The mayor of London, Sadiq Khan, has finally pulled the plug on the controversial plan for a garden bridge across the Thames, announcing that he would not provide the vital financial guarantees needed for construction to begin.
In a letter to the Garden Bridge Trust, the charity leading the much-delayed project, Khan said he was taking the decision because of a continuing shortfall in fundraising for the scheme, and a lack of the necessary land use agreements despite three years of talks.
The news marks the end to the long-running saga of the bridge’s proposed construction, which was championed by Joanna Lumley, Boris Johnson and George Osborne and drew anger from critics who saw it as a symbolic indulgence.
With planning permission expiring in December for the Thomas Heatherwick-designed bridge, intended to run from Temple on the north side of the Thames to the South Bank, the timetable appeared impossible, Khan said.
“The funding gap is now at over £70mn and it appears unlikely that the trust will succeed in raising the private funds required for the project,” he said.
“I am simply not prepared to risk a situation where the taxpayer has to step in and contribute significant additional amounts to ensure the project is completed.”
Part of the various planning permissions for the bridge include that its future operational and maintenance costs be guaranteed from mayoral funds, if the trust is unable to meet them through its commercial and fundraising activities. While Khan does not have the power to scrap the project, championed by his predecessor as mayor, Boris Johnson, his withdrawal of the public guarantees effectively spells the end for the idea.
The proposal for a garden suspended across the Thames, featuring 270 trees and thousands of other plants, was originally devised by Lumley and won support from Johnson and then-chancellor Osborne.
Johnson and Osborne committed £60mn of public money to the scheme, with the rest intended to be raised from corporate donations.
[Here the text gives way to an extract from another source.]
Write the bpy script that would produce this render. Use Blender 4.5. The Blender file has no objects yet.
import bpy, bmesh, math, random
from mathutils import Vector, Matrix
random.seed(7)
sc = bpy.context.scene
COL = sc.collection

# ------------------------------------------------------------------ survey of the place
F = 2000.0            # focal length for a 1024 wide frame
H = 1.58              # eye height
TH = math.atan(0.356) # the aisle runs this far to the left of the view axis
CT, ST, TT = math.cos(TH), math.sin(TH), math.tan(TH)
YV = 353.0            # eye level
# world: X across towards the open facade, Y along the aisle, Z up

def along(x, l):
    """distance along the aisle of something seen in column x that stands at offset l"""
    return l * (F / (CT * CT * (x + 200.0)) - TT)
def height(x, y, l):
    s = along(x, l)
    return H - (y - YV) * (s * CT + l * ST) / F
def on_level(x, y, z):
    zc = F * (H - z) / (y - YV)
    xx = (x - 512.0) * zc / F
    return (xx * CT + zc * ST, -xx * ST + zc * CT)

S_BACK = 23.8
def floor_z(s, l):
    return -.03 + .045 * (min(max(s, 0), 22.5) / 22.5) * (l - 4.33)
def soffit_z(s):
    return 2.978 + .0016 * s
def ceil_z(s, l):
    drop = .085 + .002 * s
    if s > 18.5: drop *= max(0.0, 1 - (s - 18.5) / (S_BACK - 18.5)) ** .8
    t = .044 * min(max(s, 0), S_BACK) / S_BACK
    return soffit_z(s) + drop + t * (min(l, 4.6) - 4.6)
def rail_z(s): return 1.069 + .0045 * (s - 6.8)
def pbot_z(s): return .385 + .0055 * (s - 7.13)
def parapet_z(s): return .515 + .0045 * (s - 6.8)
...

But amid fierce local opposition and fruitless talks with the housing trust occupying the south side of the project, construction was delayed and costs rose.
Khan commissioned Labour MP Margaret Hodge to investigate whether the bridge still represented value for public money. Her damning report, published earlier this month, recommended it be scrapped to avoid wasting any more public funds. What had started as a project estimated to cost £60mn was likely to end up costing more than £200mn, Hodge said, with £37.4mn of public funds already spent without any building work having taken place.
She also found that the Garden Bridge Trust had lost major donors and secured only £69mn in private pledges, leaving a gap of at least £70mn, with no new pledges obtained since August 2016.